Sitting justice Glenn Kim (who dissented from the grant of the cert. review) noted that from his reading, “incidental to” could mean attendant with, without any implication of cost or amount. He noted that the definition applied by the Board went through the
normal rule making process, public hearings, etc., and that the Board is the entity charged with interpreting laws subject to interpretation.
Sitting justice Judge To’o To’o asked Petitioner, isn’t the board comprised of five specialty contractors, five general contractors, etc, so if there is some concern about the scope of work a specialty contractor can do, wouldn’t the board be best suited to address it?
The arguments went back and forth but it is clear from the questioning that the Court’s main concern is whether the incidental and supplemental exception is too vague/general and allows too big a loophole for specialty work being performed by unqualified contractors. In that vein in my opinion the attorney general did a very good job of addressing the court's concern. Deputy AG Rodney Tam pointed out that the legislature had the opportunity to speak if the Board or its rules were out of accord with its intent. It has not. There is nothing in the statute that says incidental and supplemental must mean “minor” or that suggests that the question of what is incidental and supplemental is in any way dependent upon quantity. As such, the board, which is statutorily charged with creating rules to enforce the laws, should be afforded deference in crafting its definition, especially as it has been very consistent in its interpretation as was pointed out to the Hearings Officer and Circuit Court below.
Justice McKenna asked Petitioner close questions about the scope of the exception afforded by the Board's interpretation of "incidental and supplemental," asking whether it would entitle a general contractor to perform "anything" including an entirely new condominium, because everything is "incidental and supplemental" to the job of building a new building. No, answered Tam, it would not, because new construction is limited by the Okada Trucking decision. Even for renovation work, a contractor cannot perform plumbing, electrical, or elevator work because those licenses are covered by separate statutes and require special permitting from the counties. So there are limits. He also wisely explained the process the board goes through in determining what is "incidental and supplemental," focusing on the purpose of the construction rather than the "amount," and refused to concede that any percentage could be set in advance to determine what is incidental to a job.
Judge McKenna also asked well if the Board believes that certain specialty work, here C-22 glazing work, can be performed by renovation contractors if it is incidental and supplemental to their work, then why didn't the Board define the C-5 renovation license to specifically identify which specialty licenses are among the types of work the C-5 contractor can do? Tam responded because it would be impossible to identify every possible specialty that could be included, or when. That is why the Board is charged with the responsibility of answering scope questions and what it does at every meeting. Judge McKennas asked if a scope question was raised by the contractor at issue in this case, and it was. In fact, Tam noted, the Board did not get to the question of quantity or amount of specialty work because that is not its focus, and it is not even really necessarily part of the procurement process -- not all bids require bidders to list the amount of their subcontractor's bids -- just the names of the subcontractors. Therefore, it is not even possible to have a clear delineation of specialty quantities for all bids.

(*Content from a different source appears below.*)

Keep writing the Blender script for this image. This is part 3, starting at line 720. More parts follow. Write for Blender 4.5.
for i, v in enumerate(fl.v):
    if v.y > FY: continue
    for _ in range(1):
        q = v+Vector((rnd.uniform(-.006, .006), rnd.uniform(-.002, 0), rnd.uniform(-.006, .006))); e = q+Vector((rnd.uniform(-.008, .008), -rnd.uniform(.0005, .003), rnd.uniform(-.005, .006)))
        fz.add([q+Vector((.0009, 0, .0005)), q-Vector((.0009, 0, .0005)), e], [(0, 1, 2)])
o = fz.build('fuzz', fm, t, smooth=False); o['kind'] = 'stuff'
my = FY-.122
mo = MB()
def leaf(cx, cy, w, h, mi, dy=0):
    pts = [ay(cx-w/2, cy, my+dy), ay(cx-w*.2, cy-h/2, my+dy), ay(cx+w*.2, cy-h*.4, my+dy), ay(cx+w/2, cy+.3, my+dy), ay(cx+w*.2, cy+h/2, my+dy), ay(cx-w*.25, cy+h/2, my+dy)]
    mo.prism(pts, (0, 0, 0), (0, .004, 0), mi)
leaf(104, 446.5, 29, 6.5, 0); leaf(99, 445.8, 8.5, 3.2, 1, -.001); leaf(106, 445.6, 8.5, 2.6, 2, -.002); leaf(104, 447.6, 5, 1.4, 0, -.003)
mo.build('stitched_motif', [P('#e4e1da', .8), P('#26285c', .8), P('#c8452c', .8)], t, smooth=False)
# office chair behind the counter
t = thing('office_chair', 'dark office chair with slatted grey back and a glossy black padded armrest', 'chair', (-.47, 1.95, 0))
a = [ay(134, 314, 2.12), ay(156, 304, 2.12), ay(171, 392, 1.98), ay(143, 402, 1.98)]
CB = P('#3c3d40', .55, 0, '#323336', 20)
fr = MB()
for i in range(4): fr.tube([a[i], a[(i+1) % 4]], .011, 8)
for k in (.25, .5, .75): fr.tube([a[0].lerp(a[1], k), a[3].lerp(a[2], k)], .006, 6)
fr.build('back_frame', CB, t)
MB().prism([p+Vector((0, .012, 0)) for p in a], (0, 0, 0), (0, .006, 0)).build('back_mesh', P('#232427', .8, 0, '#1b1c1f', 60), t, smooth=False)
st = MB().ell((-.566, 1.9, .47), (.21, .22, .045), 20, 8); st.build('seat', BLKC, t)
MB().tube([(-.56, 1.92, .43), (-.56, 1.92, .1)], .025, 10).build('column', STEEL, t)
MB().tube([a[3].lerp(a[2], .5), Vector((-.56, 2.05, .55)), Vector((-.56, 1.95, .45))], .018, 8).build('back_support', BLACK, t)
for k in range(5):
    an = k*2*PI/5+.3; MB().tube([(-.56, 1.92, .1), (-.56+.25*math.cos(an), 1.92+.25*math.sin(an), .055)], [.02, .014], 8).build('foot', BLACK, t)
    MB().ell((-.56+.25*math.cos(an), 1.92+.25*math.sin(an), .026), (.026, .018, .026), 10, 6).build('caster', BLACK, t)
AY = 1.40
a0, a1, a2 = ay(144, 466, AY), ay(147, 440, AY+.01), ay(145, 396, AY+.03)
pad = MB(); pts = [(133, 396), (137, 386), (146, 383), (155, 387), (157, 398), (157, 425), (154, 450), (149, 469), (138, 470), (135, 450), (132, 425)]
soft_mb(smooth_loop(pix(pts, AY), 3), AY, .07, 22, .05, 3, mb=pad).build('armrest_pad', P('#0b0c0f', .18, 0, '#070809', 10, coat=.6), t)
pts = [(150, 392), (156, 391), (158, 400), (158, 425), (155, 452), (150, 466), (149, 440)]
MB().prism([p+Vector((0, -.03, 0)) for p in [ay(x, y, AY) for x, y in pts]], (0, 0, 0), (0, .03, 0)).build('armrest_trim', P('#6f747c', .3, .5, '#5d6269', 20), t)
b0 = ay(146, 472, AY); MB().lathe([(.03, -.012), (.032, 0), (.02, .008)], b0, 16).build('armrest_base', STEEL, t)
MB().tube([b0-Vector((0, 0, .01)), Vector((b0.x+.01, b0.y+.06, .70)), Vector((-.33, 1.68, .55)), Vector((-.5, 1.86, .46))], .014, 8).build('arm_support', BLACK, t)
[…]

This seemed to get to the crux of the problem with Petitioner's argument: it wants the Court to impose a definition not included in the operatie statute or rule, i.e. that incidental and supplemental work must by definition be "minor" in quantity, on the basis that a failure to do so makes the definition too vague and subjective. However, at hearing and in its moving papers Petitioner refused to acknowledge what numerical percentage would qualify as "minor" because, Petitioner argued, what is "minor" can change depending upon the size of a job. This would seem to be replacing one allegedly subjective definition for another, just one that Petitioner prefers. That seems an insufficient reason for the Court to intervene in the rulemaking authority of the agency charged with enforcing the laws, especially since, as Judge To'o To'o noted, that Board has special expertise to make such scope calls, given that it is comprised of both specialty and general contractors.
We were gratified to hear the court ask about the cost concerns cited in our amicus brief, and whether construction costs would be affected if renovation contractors were required to hire specialty subcontractors for every specialty that came up in the course of a renovation project. Petitioner responded that costs would likely go up as a result of a general having to hire subcontractors for every bit of specialty work in a renovation project, but that could not be grounds for refusing to act. This cost concern is a very real issue. I earlier discussed the Sipco case I worked on 20 years ago, which was a pre-Okada case on the scope of a "B" license. At that time, on that project, the difference between hiring a subcontractor for every possible trade versus self-performing the job, was $1,000,000 on about a $7,000,000 job. A significant difference, which explains industry concern over the impact of this case.